» Work to complete
Can you write out the whole listing exactly?

» Collected material
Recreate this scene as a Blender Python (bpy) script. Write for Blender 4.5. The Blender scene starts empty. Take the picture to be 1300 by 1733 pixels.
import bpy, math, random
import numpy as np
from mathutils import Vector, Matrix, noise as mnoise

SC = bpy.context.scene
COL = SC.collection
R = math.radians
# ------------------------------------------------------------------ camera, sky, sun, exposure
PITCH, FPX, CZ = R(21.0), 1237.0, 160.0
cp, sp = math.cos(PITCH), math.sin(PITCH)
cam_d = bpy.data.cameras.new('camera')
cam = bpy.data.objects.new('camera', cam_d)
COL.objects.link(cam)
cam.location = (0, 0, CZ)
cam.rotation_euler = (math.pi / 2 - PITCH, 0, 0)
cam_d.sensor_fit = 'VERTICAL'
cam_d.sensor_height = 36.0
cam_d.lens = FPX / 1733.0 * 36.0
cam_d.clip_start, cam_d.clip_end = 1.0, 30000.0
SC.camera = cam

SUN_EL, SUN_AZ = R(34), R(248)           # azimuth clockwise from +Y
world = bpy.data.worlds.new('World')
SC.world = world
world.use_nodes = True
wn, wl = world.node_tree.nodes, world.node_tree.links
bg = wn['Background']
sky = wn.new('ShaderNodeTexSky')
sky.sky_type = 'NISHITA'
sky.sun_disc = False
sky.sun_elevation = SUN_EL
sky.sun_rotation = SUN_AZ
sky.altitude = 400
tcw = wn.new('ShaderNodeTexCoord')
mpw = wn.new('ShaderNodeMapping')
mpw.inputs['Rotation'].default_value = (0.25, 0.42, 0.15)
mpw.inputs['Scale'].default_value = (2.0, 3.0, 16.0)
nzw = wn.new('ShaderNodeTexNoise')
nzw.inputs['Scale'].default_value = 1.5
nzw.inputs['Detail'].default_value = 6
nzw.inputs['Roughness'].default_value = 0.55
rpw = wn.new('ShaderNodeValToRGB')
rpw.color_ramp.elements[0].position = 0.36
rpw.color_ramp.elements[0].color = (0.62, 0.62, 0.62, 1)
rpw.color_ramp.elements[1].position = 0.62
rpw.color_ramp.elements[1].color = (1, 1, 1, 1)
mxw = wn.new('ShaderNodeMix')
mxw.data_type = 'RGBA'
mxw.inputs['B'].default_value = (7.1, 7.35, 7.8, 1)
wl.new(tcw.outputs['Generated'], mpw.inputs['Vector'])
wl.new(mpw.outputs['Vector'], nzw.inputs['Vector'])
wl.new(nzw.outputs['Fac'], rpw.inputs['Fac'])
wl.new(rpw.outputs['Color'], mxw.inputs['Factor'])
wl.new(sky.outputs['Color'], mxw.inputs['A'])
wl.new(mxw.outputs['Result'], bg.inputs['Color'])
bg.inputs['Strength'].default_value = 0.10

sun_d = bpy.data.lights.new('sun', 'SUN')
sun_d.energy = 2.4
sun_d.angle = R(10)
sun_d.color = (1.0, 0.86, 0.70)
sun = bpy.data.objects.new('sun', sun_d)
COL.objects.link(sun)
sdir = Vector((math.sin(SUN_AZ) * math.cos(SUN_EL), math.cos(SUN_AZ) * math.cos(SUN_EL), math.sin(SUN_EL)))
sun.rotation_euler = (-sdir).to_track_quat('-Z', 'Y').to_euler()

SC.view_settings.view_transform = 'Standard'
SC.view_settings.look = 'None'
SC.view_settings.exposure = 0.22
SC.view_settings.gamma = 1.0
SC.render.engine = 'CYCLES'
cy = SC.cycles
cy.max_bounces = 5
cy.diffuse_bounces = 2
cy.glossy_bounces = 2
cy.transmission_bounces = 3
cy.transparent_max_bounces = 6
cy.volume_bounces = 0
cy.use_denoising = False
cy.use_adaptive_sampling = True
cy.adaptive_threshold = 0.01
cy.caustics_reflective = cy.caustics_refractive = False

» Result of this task
Recreate this scene as a Blender Python (bpy) script. Write for Blender 4.5. The Blender scene starts empty. Take the picture to be 1300 by 1733 pixels.
import bpy, math, random
import numpy as np
from mathutils import Vector, Matrix, noise as mnoise

SC = bpy.context.scene
COL = SC.collection
R = math.radians
# ------------------------------------------------------------------ camera, sky, sun, exposure
PITCH, FPX, CZ = R(21.0), 1237.0, 160.0
cp, sp = math.cos(PITCH), math.sin(PITCH)
cam_d = bpy.data.cameras.new('camera')
cam = bpy.data.objects.new('camera', cam_d)
COL.objects.link(cam)
cam.location = (0, 0, CZ)
cam.rotation_euler = (math.pi / 2 - PITCH, 0, 0)
cam_d.sensor_fit = 'VERTICAL'
cam_d.sensor_height = 36.0
cam_d.lens = FPX / 1733.0 * 36.0
cam_d.clip_start, cam_d.clip_end = 1.0, 30000.0
SC.camera = cam

SUN_EL, SUN_AZ = R(34), R(248)           # azimuth clockwise from +Y
world = bpy.data.worlds.new('World')
SC.world = world
world.use_nodes = True
wn, wl = world.node_tree.nodes, world.node_tree.links
bg = wn['Background']
sky = wn.new('ShaderNodeTexSky')
sky.sky_type = 'NISHITA'
sky.sun_disc = False
sky.sun_elevation = SUN_EL
sky.sun_rotation = SUN_AZ
sky.altitude = 400
tcw = wn.new('ShaderNodeTexCoord')
mpw = wn.new('ShaderNodeMapping')
mpw.inputs['Rotation'].default_value = (0.25, 0.42, 0.15)
mpw.inputs['Scale'].default_value = (2.0, 3.0, 16.0)
nzw = wn.new('ShaderNodeTexNoise')
nzw.inputs['Scale'].default_value = 1.5
nzw.inputs['Detail'].default_value = 6
nzw.inputs['Roughness'].default_value = 0.55
rpw = wn.new('ShaderNodeValToRGB')
rpw.color_ramp.elements[0].position = 0.36
rpw.color_ramp.elements[0].color = (0.62, 0.62, 0.62, 1)
rpw.color_ramp.elements[1].position = 0.62
rpw.color_ramp.elements[1].color = (1, 1, 1, 1)
mxw = wn.new('ShaderNodeMix')
mxw.data_type = 'RGBA'
mxw.inputs['B'].default_value = (7.1, 7.35, 7.8, 1)
wl.new(tcw.outputs['Generated'], mpw.inputs['Vector'])
wl.new(mpw.outputs['Vector'], nzw.inputs['Vector'])
wl.new(nzw.outputs['Fac'], rpw.inputs['Fac'])
wl.new(rpw.outputs['Color'], mxw.inputs['Factor'])
wl.new(sky.outputs['Color'], mxw.inputs['A'])
wl.new(mxw.outputs['Result'], bg.inputs['Color'])
bg.inputs['Strength'].default_value = 0.10

sun_d = bpy.data.lights.new('sun', 'SUN')
sun_d.energy = 2.4
sun_d.angle = R(10)
sun_d.color = (1.0, 0.86, 0.70)
sun = bpy.data.objects.new('sun', sun_d)
COL.objects.link(sun)
sdir = Vector((math.sin(SUN_AZ) * math.cos(SUN_EL), math.cos(SUN_AZ) * math.cos(SUN_EL), math.sin(SUN_EL)))
sun.rotation_euler = (-sdir).to_track_quat('-Z', 'Y').to_euler()

SC.view_settings.view_transform = 'Standard'
SC.view_settings.look = 'None'
SC.view_settings.exposure = 0.22
SC.view_settings.gamma = 1.0
SC.render.engine = 'CYCLES'
cy = SC.cycles
cy.max_bounces = 5
cy.diffuse_bounces = 2
cy.glossy_bounces = 2
cy.transmission_bounces = 3
cy.transparent_max_bounces = 6
cy.volume_bounces = 0
cy.use_denoising = False
cy.use_adaptive_sampling = True
cy.adaptive_threshold = 0.01
cy.caustics_reflective = cy.caustics_refractive = False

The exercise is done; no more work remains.